High-frequency metal fatigue: the high-cycle fatigue behavior of ULTIMET® alloy

ULTIMET® alloy is a relatively new commercial Co–26Cr–9Ni (wt.%) alloy, which exhibits good resistance to both wear and corrosion. A state-of-the-art high-frequency, 1000-Hz, material test system was used to study the high-cycle fatigue behavior of ULTIMET alloy up to 109 cycles. Fatigue experiments were conducted at high (1000 Hz) and conventional (20 Hz) frequencies in air at room temperature. The effects of the test frequency, the temperature increase during fatigue, and the change of crack initiation sites from the surface to subsurface on fatigue life are discussed. Although the fatigue life was comparable at test frequencies of 1000 and 20 Hz, the equilibrium temperature at 1000 Hz was considerably higher than that at 20 Hz.
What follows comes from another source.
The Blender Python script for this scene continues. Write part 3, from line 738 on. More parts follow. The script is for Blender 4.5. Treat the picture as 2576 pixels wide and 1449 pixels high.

The fractographic study showed different morphologies of fracture surfaces at various frequencies. The high-cycle fatigue behavior of ULTIMET alloy at both high- and low-frequencies exhibited a typical two-stage fatigue-crack-growth process, i.e., (a) stage I fatigue-crack initiation in which the cracks formed on those planes most closely aligned with the maximum shear–stress direction in the grains of the fatigue specimen; and (b) stage II fatigue-crack growth in which the maximum principal tensile stress controlled crack propagation in the region of the crack tip.